*What you will do*
Retype each line exactly. Skip images.
-- START --
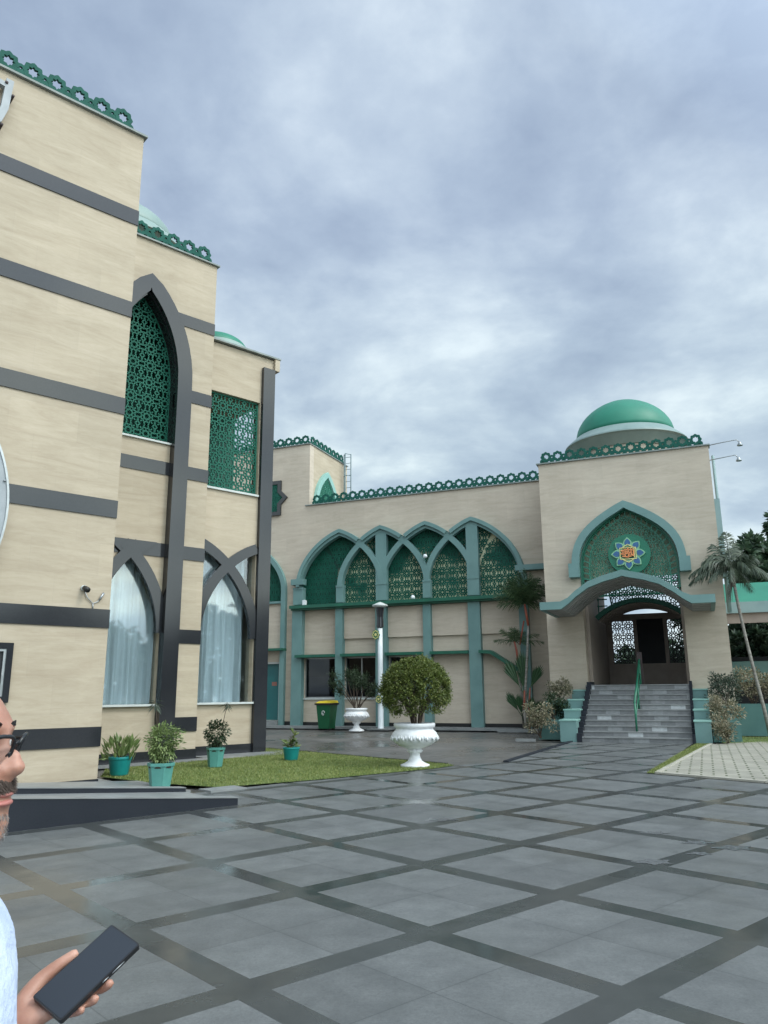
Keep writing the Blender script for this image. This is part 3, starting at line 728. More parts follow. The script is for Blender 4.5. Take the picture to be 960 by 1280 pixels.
# green ledge and hoods
w = MB(); w.box(-16.78, -6.2, 29.98, 30.5, 5.10, 5.24); w.box(-16.76, -6.22, 30.1, 30.5, 5.03, 5.10); w.build('ledge', 'green', arc)
for k in range(4):
    w = MB(); w.box(PX[k]+PW[k]/2*(1 if k else .1), PX[k+1]-PW[k+1]/2, 30.0, 30.5, 2.96, 3.08); w.build('window_hood', 'green', arc)
w = MB(); w.plate([[(-8.2, 2.96), (-8.2, 3.08), (-7.72, 3.06), (-6.5, 2.25), (-6.5, 2.10), (-7.74, 2.92)]], 30.0, 30.5); w.build('window_hood', 'green', arc)
w = MB(); w.box(-19.5, -17.15, 30.0, 30.5, 3.30, 3.40); w.build('window_hood', 'green', arc)
# shallow string course = shadow gap below raised panels
for k in range(1, 5):
    a_, b_ = PX[k]+PW[k]/2, PX[k+1]-PW[k+1]/2
    w = MB(); w.box(a_+.01, b_-.01, 30.40, 30.502, 3.73, 5.02); w.build('raised_panel', 'trav2', arc)
# windows
for i, (a_, b_) in enumerate(wins):
    w = MB(); w.plate([[(a_, 1.24), (b_, 1.24), (b_, 2.95), (a_, 2.95)], [(a_+.05, 1.29), (b_-.05, 1.29), (b_-.05, 2.9), (a_+.05, 2.9)]], 30.56, 30.62)
    if i == 1: w.box((a_+b_)/2-.025, (a_+b_)/2+.025, 30.562, 30.618, 1.29, 2.9)
    wf = w.build('window_frame', 'steel', arc)
    w = MB(); w.box(a_+.04, b_-.04, 30.585, 30.592, 1.28, 2.91); w.build('window_glass', 'glass_dark', wf)
    w = MB(); w.box(a_+.03, b_-.03, 30.72, 30.73, 1.24, 2.15); w.build('blind', 'blind', arc)
    w = MB(); w.box(a_-.03, b_+.03, 30.44, 30.56, 1.18, 1.238); w.build('window_sill', 'pale', arc)
# dark plinth, kerb step
w = MB()  # tree row added out of view, to darken low reflections in granite and glass
for k in range(5): w.box(PX[k]+PW[k]/2, PX[k+1]-PW[k+1]/2, 30.46, 30.502, .10, .24)
w.box(-17.17, -16.75, 30.46, 30.502, .1, .26); w.box(-6.2, -5.0, 30.46, 30.502, .1, .26)
w.build('plinth', 'black', arc)
kstep = root('kerb_step', 2, -10, 29.7, None, None); kstep['kind'] = 'structure'
bpy.data.objects.remove(kstep)
w = MB(); w.box(-24, -5.05, 29.75, 30.6, 0.0, .10); o = w.build('kerb_step', 'rampstone'); o.rotation_euler = (0, 0, math.atan2(D2.y, D2.x)); tag(o, kind='structure')
# door
dr = MB(); dr.box(-18.6, -17.52, 30.70, 30.75, .3, 2.74); door = dr.build('door', 'doorteal', arc)
w = MB(); w.box(-17.97, -17.72, 30.685, 30.70, 1.78, 1.95); w.build('door_notice', 'red', door)
w = MB(); w.box(-18.5, -18.42, 30.64, 30.70, 1.1, 1.5); w.build('handle', 'steel', door)
w = MB(); w.box(-17.53, -17.45, 30.52, 30.76, .3, 2.82); w.box(-18.7, -17.45, 30.524, 30.756, 2.74, 2.818); w.build('door_frame', 'pale', arc)
w = MB(); w.box(-18.8, -17.4, 30.1, 30.9, .102, .298); w.build('door_step', 'rampstone', arc)
# octagram window
def octagram(cx, cz, r):
    o_ = []
    for i in range(16):
        an = PI/8*i; rr_ = r if i % 2 == 0 else r*.765
        o_.append((cx+rr_*math.cos(an), cz+rr_*math.sin(an)))
    return o_
w = MB(); w.plate([octagram(-18.42, 10.38, 1.18), octagram(-18.42, 10.38, .93)], 30.40, 30.498); sf = w.build('star_frame', 'granite', arc)
w = MB(); w.plate([octagram(-18.42, 10.38, .95)], 30.475, 30.495); w.build('backing', 'darkgreen', sf)
w = MB(); lattice(w, octagram(-18.42, 10.38, .93), -18.42, 10.38, 30.44, 30.47, w=.04, border=0); w.build('lattice_screen', 'lattice', sf)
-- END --
*Result of this task*
Keep writing the Blender script for this image. This is part 3, starting at line 728. More parts follow. The script is for Blender 4.5. Take the picture to be 960 by 1280 pixels.
# green ledge and hoods
w = MB(); w.box(-16.78, -6.2, 29.98, 30.5, 5.10, 5.24); w.box(-16.76, -6.22, 30.1, 30.5, 5.03, 5.10); w.build('ledge', 'green', arc)
for k in range(4):
    w = MB(); w.box(PX[k]+PW[k]/2*(1 if k else .1), PX[k+1]-PW[k+1]/2, 30.0, 30.5, 2.96, 3.08); w.build('window_hood', 'green', arc)
w = MB(); w.plate([[(-8.2, 2.96), (-8.2, 3.08), (-7.72, 3.06), (-6.5, 2.25), (-6.5, 2.10), (-7.74, 2.92)]], 30.0, 30.5); w.build('window_hood', 'green', arc)
w = MB(); w.box(-19.5, -17.15, 30.0, 30.5, 3.30, 3.40); w.build('window_hood', 'green', arc)
# shallow string course = shadow gap below raised panels
for k in range(1, 5):
    a_, b_ = PX[k]+PW[k]/2, PX[k+1]-PW[k+1]/2
    w = MB(); w.box(a_+.01, b_-.01, 30.40, 30.502, 3.73, 5.02); w.build('raised_panel', 'trav2', arc)
# windows
for i, (a_, b_) in enumerate(wins):
    w = MB(); w.plate([[(a_, 1.24), (b_, 1.24), (b_, 2.95), (a_, 2.95)], [(a_+.05, 1.29), (b_-.05, 1.29), (b_-.05, 2.9), (a_+.05, 2.9)]], 30.56, 30.62)
    if i == 1: w.box((a_+b_)/2-.025, (a_+b_)/2+.025, 30.562, 30.618, 1.29, 2.9)
    wf = w.build('window_frame', 'steel', arc)
    w = MB(); w.box(a_+.04, b_-.04, 30.585, 30.592, 1.28, 2.91); w.build('window_glass', 'glass_dark', wf)
    w = MB(); w.box(a_+.03, b_-.03, 30.72, 30.73, 1.24, 2.15); w.build('blind', 'blind', arc)
    w = MB(); w.box(a_-.03, b_+.03, 30.44, 30.56, 1.18, 1.238); w.build('window_sill', 'pale', arc)
# dark plinth, kerb step
w = MB()  # tree row added out of view, to darken low reflections in granite and glass
for k in range(5): w.box(PX[k]+PW[k]/2, PX[k+1]-PW[k+1]/2, 30.46, 30.502, .10, .24)
w.box(-17.17, -16.75, 30.46, 30.502, .1, .26); w.box(-6.2, -5.0, 30.46, 30.502, .1, .26)
w.build('plinth', 'black', arc)
kstep = root('kerb_step', 2, -10, 29.7, None, None); kstep['kind'] = 'structure'
bpy.data.objects.remove(kstep)
w = MB(); w.box(-24, -5.05, 29.75, 30.6, 0.0, .10); o = w.build('kerb_step', 'rampstone'); o.rotation_euler = (0, 0, math.atan2(D2.y, D2.x)); tag(o, kind='structure')
# door
dr = MB(); dr.box(-18.6, -17.52, 30.70, 30.75, .3, 2.74); door = dr.build('door', 'doorteal', arc)
w = MB(); w.box(-17.97, -17.72, 30.685, 30.70, 1.78, 1.95); w.build('door_notice', 'red', door)
w = MB(); w.box(-18.5, -18.42, 30.64, 30.70, 1.1, 1.5); w.build('handle', 'steel', door)
w = MB(); w.box(-17.53, -17.45, 30.52, 30.76, .3, 2.82); w.box(-18.7, -17.45, 30.524, 30.756, 2.74, 2.818); w.build('door_frame', 'pale', arc)
w = MB(); w.box(-18.8, -17.4, 30.1, 30.9, .102, .298); w.build('door_step', 'rampstone', arc)
# octagram window
def octagram(cx, cz, r):
    o_ = []
    for i in range(16):
        an = PI/8*i; rr_ = r if i % 2 == 0 else r*.765
        o_.append((cx+rr_*math.cos(an), cz+rr_*math.sin(an)))
    return o_
w = MB(); w.plate([octagram(-18.42, 10.38, 1.18), octagram(-18.42, 10.38, .93)], 30.40, 30.498); sf = w.build('star_frame', 'granite', arc)
w = MB(); w.plate([octagram(-18.42, 10.38, .95)], 30.475, 30.495); w.build('backing', 'darkgreen', sf)
w = MB(); lattice(w, octagram(-18.42, 10.38, .93), -18.42, 10.38, 30.44, 30.47, w=.04, border=0); w.build('lattice_screen', 'lattice', sf)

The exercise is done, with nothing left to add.